Saturday, June 5, 2010

Paso Por Aqui

About 60 miles southeast of Gallup, NM, is El Morro National Monument.

The massive sandstone bluff, which stands out from the surrounding desert landscape, was known to Spaniards as "El Morro," or "the headland" or "the bluff."

To the Zuni Indians, descendants of the puebloan Indians who lived here, it was known as "place of writings on the rock."

From this position, we could see a portion of the more than 700-year-old pueblo called Atsinna. The white bricks (left in the photo on the right) are a portion of the pueblo that can be reached by the Mesa Top Trail.

To Anglo-Americans, it was called Inscription Rock. Over the centuries, travelers stopped under these cliffs.

They left carved evidence of their passage. Their presence here has been recorded in some 2000 of their symbols, names, dates, and fragments of stories inscribed in the rock.

At the peak of the puebloan population, between 1275 and 1350 AD, some 1500 people lived on El Morro.

The reason that the peublo could establish an agricultural community and the reason that travelers stopped to note their passage is evident in the black stripes on El Morro. These stripes are actually spillways where water from the bluff's top funnels into the pool below.

Rainfall in July, August, and September and the melting snows of winter feeds the pool. It is not a spring.

In the lower portion of the photo (right), a fence marks the location of the life-sustaining water. It may seem small in the shadow of the rock, but this pool was the only source of water for 35 miles in any direction.

The pool, when full, is about 12 feet deep and holds about 200,000 gallons of water--and it never empties.

It is no wonder travelers would linger at this spot with its abundant supply of water to record their passage through the area.
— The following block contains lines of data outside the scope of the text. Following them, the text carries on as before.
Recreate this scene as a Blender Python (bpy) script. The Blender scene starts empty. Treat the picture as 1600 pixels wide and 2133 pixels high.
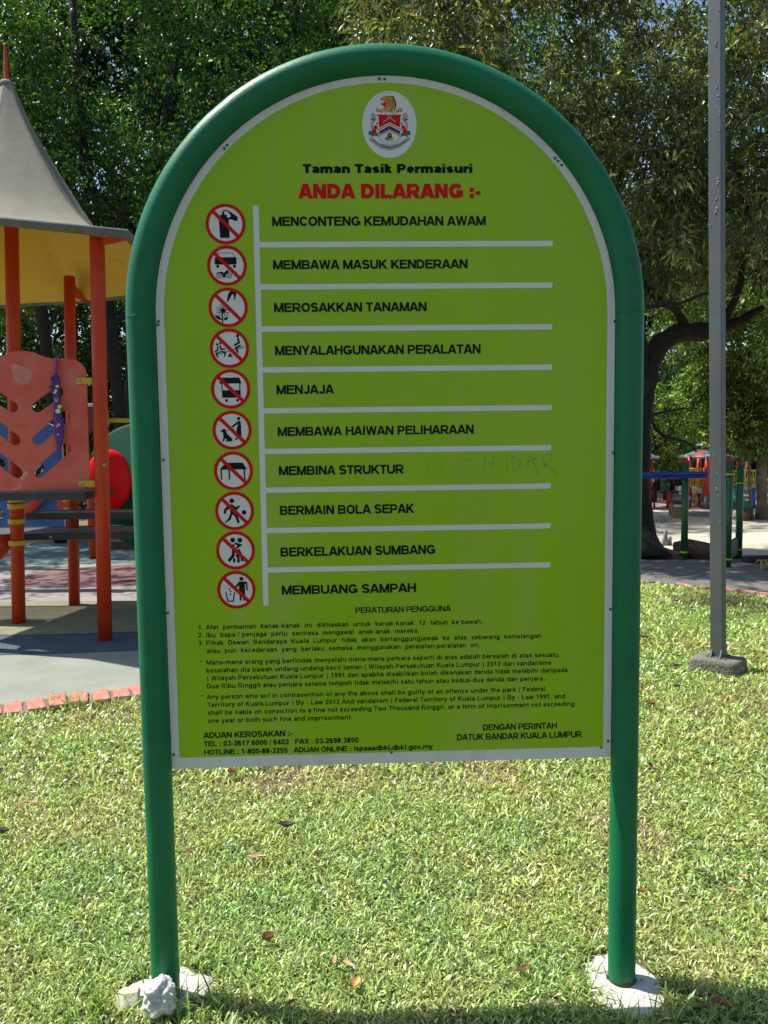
import bpy, bmesh, math, random
import numpy as np
from mathutils import Vector, Matrix, noise
from mathutils.geometry import tessellate_polygon

R_ = math.radians
PI = math.pi
rng = np.random.default_rng(7)
random.seed(7)
SC = bpy.context.scene
COL = SC.collection

# ---------------------------------------------------------------- camera
H = 1.55
F, PITCH, ROLL = 1700.4, 0.0839588, -0.0131749
_c, _s = math.cos(PITCH), math.sin(PITCH)
FW = Vector((0, _c, -_s))
_u0 = Vector((0, _s, _c)); _r0 = Vector((1, 0, 0))
RT = math.cos(ROLL) * _r0 + math.sin(ROLL) * _u0
UP = -math.sin(ROLL) * _r0 + math.cos(ROLL) * _u0
CAMP = Vector((0, 0, H))
cd = bpy.data.cameras.new("camera")
cam = bpy.data.objects.new("camera", cd)
COL.objects.link(cam)
M = Matrix((RT, UP, -FW)).transposed().to_4x4()
M.translation = CAMP
cam.matrix_world = M
cd.sensor_fit = 'VERTICAL'
cd.sensor_height = 24.0
cd.lens = 24.0 * F / 2133.0
cd.clip_end = 2000
SC.camera = cam

# ---------------------------------------------------------------- light
SUND = Vector((-0.36, 0.10, 0.667)).normalized()
ELEV = math.asin(SUND.z)
AZ = math.atan2(SUND.x, SUND.y)
w = bpy.data.worlds.new("World"); SC.world = w; w.use_nodes = True
nt = w.node_tree; bg = nt.nodes['Background']
sky = nt.nodes.new('ShaderNodeTexSky'); sky.sky_type = 'NISHITA'; sky.sun_disc = False
sky.sun_elevation = ELEV; sky.sun_rotation = AZ
nt.links.new(sky.outputs[0], bg.inputs[0]); bg.inputs[1].default_value = 0.12
sl = bpy.data.lights.new("sun", 'SUN'); sl.energy = 5.0; sl.angle = R_(0.53); sl.color = (1, .955, .88)
so = bpy.data.objects.new("sun", sl); COL.objects.link(so)
so.rotation_euler = (-SUND).to_track_quat('-Z', 'Y').to_euler()
so.location = (-20, 8, 40)
SC.view_settings.view_transform = 'Standard'; SC.view_settings.look = 'None'
SC.view_settings.gamma = 1; SC.view_settings.use_curve_mapping = False
SC.view_settings.exposure = 0.6
SC.render.engine = 'CYCLES'
SC.cycles.max_bounces = 8; SC.cycles.transparent_max_bounces = 8
SC.cycles.use_denoising = True


def ray(px, py):
    return FW * F + RT * (px - 800) - UP * (py - 1066.5)


def G(px, py, z=0.0):
    d = ray(px, py); t = (z - H) / d.z
    return CAMP + d * t


def D(px, py, Y):
    d = ray(px, py)
    return CAMP + d * (Y / d.y)


# ---------------------------------------------------------------- helpers
def wloc(o):
    v = Vector((0, 0, 0))
    while o is not None:
        v += o.location; o = o.parent
    return v


def tag(o, label=None, cat=None, group=None, kind=None):
    if label: o['label'] = label
    if cat: o['category'] = cat
    if group: o['group'] = group
    if kind: o['kind'] = kind
    return o


def thing(name, loc, label, cat, group=None):
    o = bpy.data.objects.new(name, None); COL.objects.link(o); o.location = loc
    o.empty_display_size = .1
    return tag(o, label, cat, group)


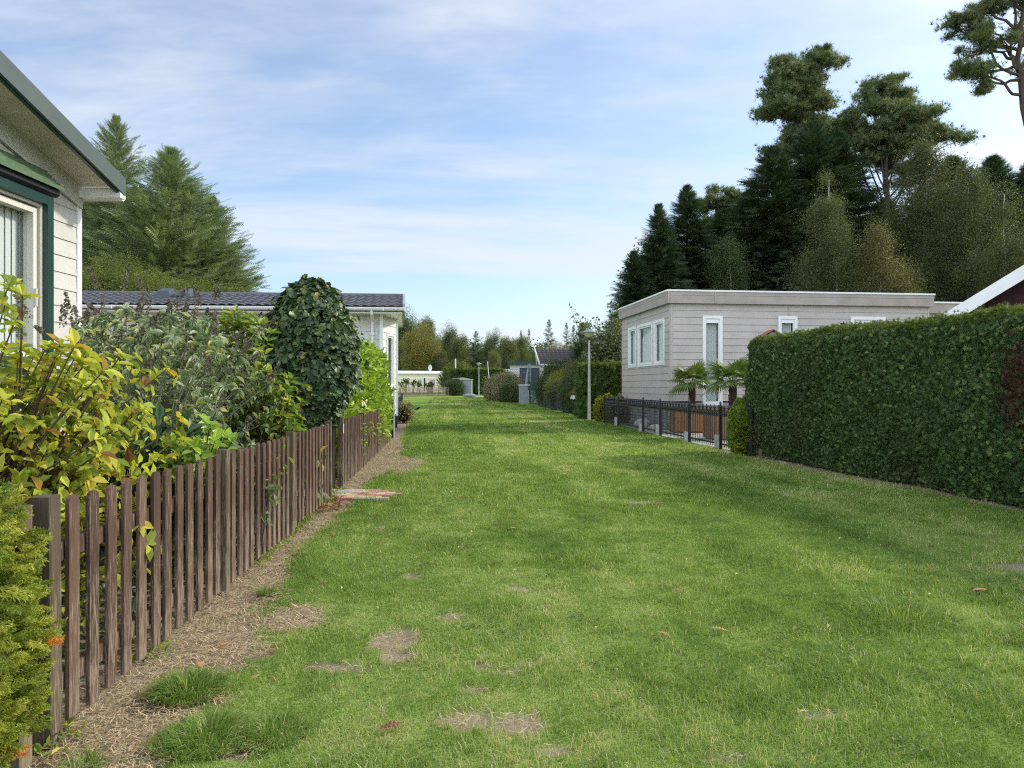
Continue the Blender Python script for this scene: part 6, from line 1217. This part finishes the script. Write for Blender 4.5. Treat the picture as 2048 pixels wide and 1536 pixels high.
# left firs
GL2 = 'firs behind the white bungalow'
fa = spruce(14.2, 4.6, 66, 11, 18, tw=.68, droop=.0, thin=.15, z0=.02, up=.25, rag=.6); x_, h_ = topx(232, 238, 34)
F0 = put((x_, 34, 0), 'fir_tree', 'tall loose fir with open top behind the left chalet eave', 'tree', GL2, fa, trunk_mb(13.6, .2), 'fir_leaf'); F0.scale = (.75, .75, h_ / 14.2)
fb = spruce(12.6, 4.8, 66, 12, 18, tw=.68, droop=-.05, thin=.12, z0=.02, up=.26, rag=.55); x_, h_ = topx(342, 303, 33)
F1 = put((x_, 33, 0), 'fir_tree', 'full fir with pointed top in the middle of the left tree group', 'tree', GL2, fb, trunk_mb(12, .2), 'fir_leaf'); F1.scale = (1.0, 1.0, h_ / 12.6)
x_, h_ = topx(425, 400, 35); dup_tree(F1, (x_, 35, 0), 'smaller fir on the right flank of the left tree group', 2.1, (.72, .72, h_ / 12.6)); x_, h_ = topx(190, 330, 37); dup_tree(F1, (x_, 37, 0), 'dark fir mostly hidden behind the chalet eave', 4.0, (1, 1, h_ / 12.6)); x_, h_ = topx(275, 380, 38); dup_tree(F0, (x_, 38, 0), 'fir filling the gap between the two tallest left firs', 1.0, (1.1, 1.1, h_ / 14.2))
x_, h_ = topx(462, 470, 34)
(c_, tmb) = decid(h_, 1.3, nl=20, per=60, S=.2, low=.3); put((x_, 34, 0), 'larch_tree', 'thin sparse tree with fine twigs at the right end of the left tree group', 'tree', GL2, c_, tmb, 'tree_olive', T=T_CLF)
for px_, py_, Y_, r_, lab in ((230, 520, 27, 2.3, 'lime green bush left half of the hedge line above the tiled roof'), (320, 545, 26, 2.2, 'lime green bush in the middle above the tiled roof'), (390, 560, 27, 1.7, 'lime green bush at the right above the tiled roof'), (455, 580, 27, 1.1, 'small russet green bush at the right end above the tiled roof')):
    x_, h_ = topx(px_, py_, Y_); leafy_mound('tall_shrub', lab, (x_, Y_, h_ - r_ * 1.0), (r_, r_ * .8, r_), 'shrub_lime', T_CLF, .22, int(2300 * r_), lump=.32, cat='shrub', upd=1.0, stems=20, group='bushes behind the white bungalow')
# far centre trees
GC = 'trees at the far end of the lane'
cs = {}
def far(px_, py_, Y_, rpx, mat, lab, kind='d'):
    x_, h_ = topx(px_, py_, Y_); r = rpx / FP * Y_ * (1.2 if kind == 'd' else 1.35)
    key = (mat, kind)
    if key not in cs:
        if kind == 's': cr = spruce(10, 2.4, 34, 8, 10, tw=.55); cs[key] = put((x_, Y_, 0), 'conifer_tree', lab, 'tree', GC, cr, trunk_mb(9.5, .15), mat); cs[key].scale = (r / 2.4, r / 2.4, h_ / 10)
        else: cr, tm = decid(10, 4, nl=44, per=150, S=.5, low=.12, lobe=.34); cs[key] = put((x_, Y_, 0), 'broadleaf_tree', lab, 'tree', GC, cr, tm, mat, T=T_CLF); cs[key].scale = (r / 4, r / 4, h_ / 10)
    else: dup_tree(cs[key], (x_, Y_, 0), lab, rng.random() * 6, ((r / 2.4,) * 2 if kind == 's' else (r / 4,) * 2) + (h_ / 10,))
far(836, 642, 118, 38, 'tree_yellow', 'yellow turning oak right of the white bungalow gable'); far(812, 610, 130, 46, 'tree_green', 'tall dark green tree behind the yellow oak'); far(850, 632, 132, 30, 'tree_olive', 'olive tree on the right shoulder of the tall dark tree')
far(893, 646, 138, 32, 'tree_green', 'rounded green tree left of the dark conifer'); far(922, 668, 128, 24, 'tree_olive', 'olive green tree just left of the dark cypress like conifer'); far(952, 664, 118, 24, 'spruce_dark', 'dark columnar conifer in the middle of the far tree line', 's')
far(985, 655, 145, 22, 'tree_green', 'green tree with a bushy top above the far lamp post'); far(1012, 672, 130, 26, 'tree_olive', 'light olive tree right of the far lamp post'); far(1045, 670, 133, 26, 'tree_olive', 'olive tree beside the dark low conifers')
far(985, 700, 116, 20, 'tree_olive', 'small sunlit olive tree behind the far hedge'); far(882, 700, 118, 20, 'tree_olive', 'small olive tree behind the cream caravan'); far(905, 708, 112, 22, 'spruce_dark', 'low dark conifer behind the lime bush', 's'); far(870, 712, 112, 18, 'spruce_dark', 'low dark conifer right of the yellow oak', 's')
far(1098, 641, 150, 20, 'spruce_dark', 'pointed dark conifer above the tiled bungalow roof', 's'); far(1133, 647, 150, 15, 'spruce_dark', 'first of the twin narrow conifers right of the pointed conifer', 's'); far(1147, 652, 148, 16, 'spruce_dark', 'second of the twin narrow conifers beside the fruit tree', 's'); far(1058, 660, 152, 12, 'spruce_dark', 'thin conifer tip in the far tree line', 's'); far(1042, 662, 155, 10, 'spruce_dark', 'thinnest conifer tip left of the other tip in the far tree line', 's')
far(1112, 680, 120, 26, 'tree_pale', 'pale silvery tree above the tiled bungalow roof'); far(1075, 692, 118, 22, 'tree_olive', 'olive tree just left of the tiled bungalow roof'); far(1160, 684, 122, 24, 'tree_green', 'green tree behind the cypress'); far(1200, 676, 125, 28, 'tree_green', 'green tree behind the fruit tree'); far(1240, 660, 118, 28, 'tree_green', 'green tree behind the greige bungalow corner'); far(1010, 712, 108, 22, 'spruce_dark', 'low dark conifer behind the far hedge, right of the lamp', 's'); far(1045, 712, 108, 20, 'spruce_dark', 'low dark conifer behind the white garage building', 's'); far(790, 660, 125, 30, 'tree_green', 'green tree half hidden by the white bungalow gable')
far(960, 690, 150, 30, 'tree_green', 'green tree behind the columnar conifer')
# far woods as one mass behind everything
P = []
for px0, px1, Y_, top_, n, dep in ((560, 1300, 165, 690, 5200, 12), (1290, 2500, 72, 480, 14000, 12), (-900, 520, 60, 640, 6000, 10)):
    xs = rng.uniform(at(px0, 0, Y_)[0], at(px1, 0, Y_)[0], n); h_ = (H + (HY - top_) / FP * Y_) * (.72 + .5 * fbm(xs * .12, xs * 0 + 3.3, 6)); P.append(np.stack([xs, Y_ + rng.random(n) * dep, h_ * rng.random(n) ** .75], -1))
P = np.concatenate(P); tag(scatter('woodland', P, rdir(len(P)), rdir(len(P)) + [0, 0, .4], np.where(P[:, 1] > 150, 1.9, 1.3), T_CLF, M['tree_green'], None), 'distant woodland closing the view behind the nearer trees', 'woodland', kind='stuff')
Petroglyphs were the first markers of people living on the mesa. The bighorn sheep are still clearly visible centuries after the recorder had pecked their images into the stone with an animal antler or a harder rock called a hammerstone.

Spaniards were believed to have used daggers or horseshoe nails to inscribe the names and messages.

At the end of line three in the photo (left), begins the phrase "paso por aqui (aquy)" or "passed through here" written by many Spaniards. This message was inscribed in 1709.

This carving, made in 1866 by R. H. Orton, includes a church and cross. Orton became adjutant-general of California after the Civil War. In the early years of the War, the California Column had been sent to New Mexico to reinforce federal troops expecting Confederate hostilities.

We hadn't known that there had been an attempt to use camels in the military in the Southwest, but P. (Peachy) Breckinridge was the man in charge of the 25 camels used by Lt. Edward F. Beale in 1857.

E. Penn Long of Baltimore, whose inscription was unusual in that it was inscribed in elegant script form, was a member of a U.S. Army expedition led by Lt. Beale that was also testing the use of camels in the deserts of the Southwest.

The Army abandoned the experiment at the onset of the Civil War.

This photo shows a portion of Inscription Rock that bears many names and dates. In the upper right hand portion of the photo are names with the designation "U.P.R.," carved by workers of the Union Pacific Railroad survey crew in 1868.

The inscription in these last two photos is unique, if not humorous.

Lt. J. H. Simpson, an Army engineer, and R. H. Kern, a Philadelphia artist, were the first English-speaking people to make a record of Inscription Rock. They carefully duplicated the historical marks, but they made a mistake of their own.

Instead of "inscrip-tion," they carved "insciption." But they also used the "^" symbol to indicate where the "r" should be.

We could almost feel the presence of many of these visitors to this site as we walked the trails.